Wow. Nina, once again, a wonderful thought provoking post from you.

The excerpt above struck me. Perhaps its age or the state of our reunion (almost two years but not F2F or phone - just emails and photos) but I get the very clear impression from my daughter she DOESNT want to hear anything about my sorry, my pain, my grief. Maybe its maturity. She just cannot handle it. Maybe seeing mine will force her to see her own. A mirror reflection if you will.
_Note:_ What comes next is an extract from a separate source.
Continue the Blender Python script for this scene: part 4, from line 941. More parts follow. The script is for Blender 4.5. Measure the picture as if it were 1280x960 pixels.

My point? There are some of us who do feel what you need your mom to feel. We just dont voice it because we are of the impression it is not wanted or expected or that it can be handled. More importantly, we are told we have no right to feel those things. That we are stupid, selfish, whining over our grief. "You made your bed, now lie in it". No one wants to hear.

I just dont know.

12:55 PM  
Blogger Nina said...

Third Mom: I definitely think advanced age has something to do with some of what she expresses. Having you point it out does make it a bit easier to handle! I say a bit because I've formed my impressions of my b.m. from personal experience and by listening to other birth family members. What has struck all of them, including myself, is the cavalier, breezy attitude in which she describes her decision to relinquish...in the manner that some people would talk about taking a dog to the pound. I DESPERATELY want to think it's just age but her granddaughter says that's just the way she is...

which leads me to:

Elizabeth: Well, hell, I have LOTS of trouble with her age at the time of my surrender. 37. I think there are many sides to the truth. I believe she really wanted me to have a mother and a father and a better life but I also think she simply wasn't at the age and stage she wanted another kid. She wanted to party. In passing, she let it slip she was back at the bar where she met my birth dad just several months after she had me. Ouch.

JOY: Yeah, I beginning to think that, too. Compared to her other kids (drugs/booze), I turned out okay and she attributes that to my adoption.

LEROY: I think you're on target on lots of things and levels but one REALLY sticks out...she has not allowed herself to grieve her decision...back then...or now...based on what she has said. I think she has totally cut herself off from her feelings as a coping mechanism.

SUZ: Since I don't know your daughter, I couldn't begin to guess what SHE wants or what she's ready to hear from you. But I believe that YOU have profound feelings of loss that you would be able to share and that you are probably right to trust your instincts about what your daughter wants. Your instincts are probably right and most of us don't give our "gut" the proper respect! If your daughter is giving off the "boundary" vibe, then she may not be ready to hear more - yet - or may not know how to express that need. Who knows. Maybe I'm giving off a "stay clear" vibe w/o realizing it? Reunion is sooooo challenging. And downright weird sometimes.

1:34 PM  
Blogger Doughnut said...

Suz...and I am the kind of person that believes if you are having that "gut" feeling that your daughter doesn't want to talk, I would check it out with her. I would probably come right out and ask. Her response or nonresponse would let you know and then you can let her know that when she is ready to listen, to let you know. I think you are then showing her you respect her boundaries and what she is ready/able to handle now and at the same time giving her permission that it is okay to ask (you are also modeling that by asking her what she prefers). Being up front takes the guessing out of it...might be some risk but I would sooner know than tap dancing around the issues.